Synopses & Reviews
Richly illustrated with houses large and small, old and new, with photographs, plans, and cutaway drawings, this is a book for people who want a house but who may not know what they really need, or what they have a right to expect.
The authors establish the basis for good building by examining houses in the small Massachusetts town of Edgartown; in Santa Barbara, California, where a commitment was made to re-create an imaginary Spanish past; and in Sea Ranch, on the northern California coast, where the authors attempt to create a community.

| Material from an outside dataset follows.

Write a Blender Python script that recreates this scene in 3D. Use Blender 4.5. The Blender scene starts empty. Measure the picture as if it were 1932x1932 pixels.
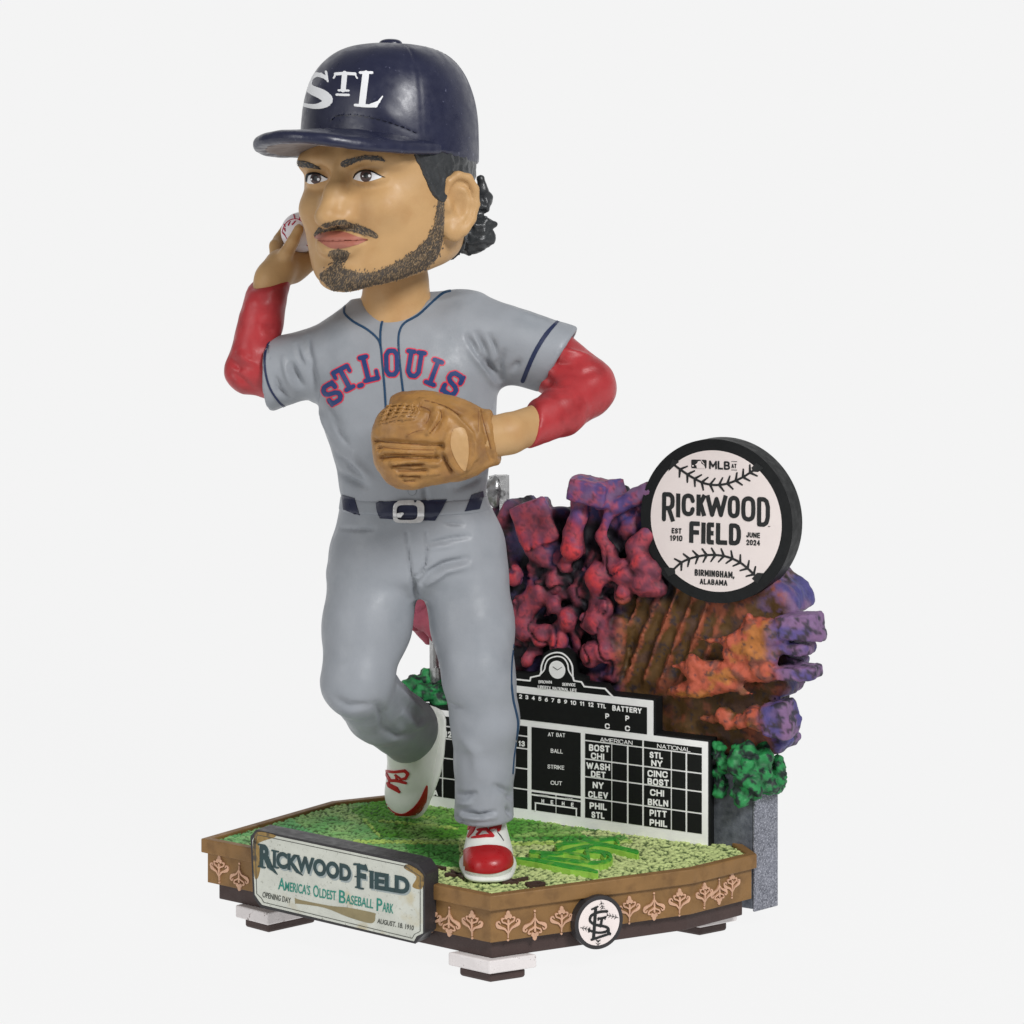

These examples demonstrate how individual houses can express the care, energies, and dreams of the people who live in them, and can contribute to a larger sense of place.
With a new epilogue
Review
"For anyone thinking about building a new house, this is probably the book I'd recommend first... What's so great about The Place of Houses? It's the way it says, with rare eloquence, that houses are not about their architects." Boston Globe
Review
"A wonderful book which is both mythic and poetic....In Moore, Allen and Lyndon's book the ideal architect comes on as a modest and friendly fellow who pays very close attention to his client." Mildred F. Schmertz, Architectural Record
Review
"The Place of Houses is a book of dreams....[It] is a beautiful book beautifully printed, with a clear format, photographs which are excellent in both selection and execution, and superb graphics." Robert Sturgis, Landscape Architecture
About the Author
Charles Moore (1925-94) was Dean of the School of Architecture at Yale, Chair of the Department of Architecture at the University of California, Berkeley, Professor of Architecture at the University of California, Los Angeles, and O'Neil Ford Professor of Architecture at the University of Texas.
Donlyn Lyndon, Professor of Architecture at the University of California, Berkeley, has served as Chair of the Departments of Architecture at Berkeley, Massachusetts Institute of Technology, and the University of Oregon.
Gerald Allen was an editor of Architectural Record when this book was written; he now practices architecture in New York.
All three authors have designed noteworthy houses.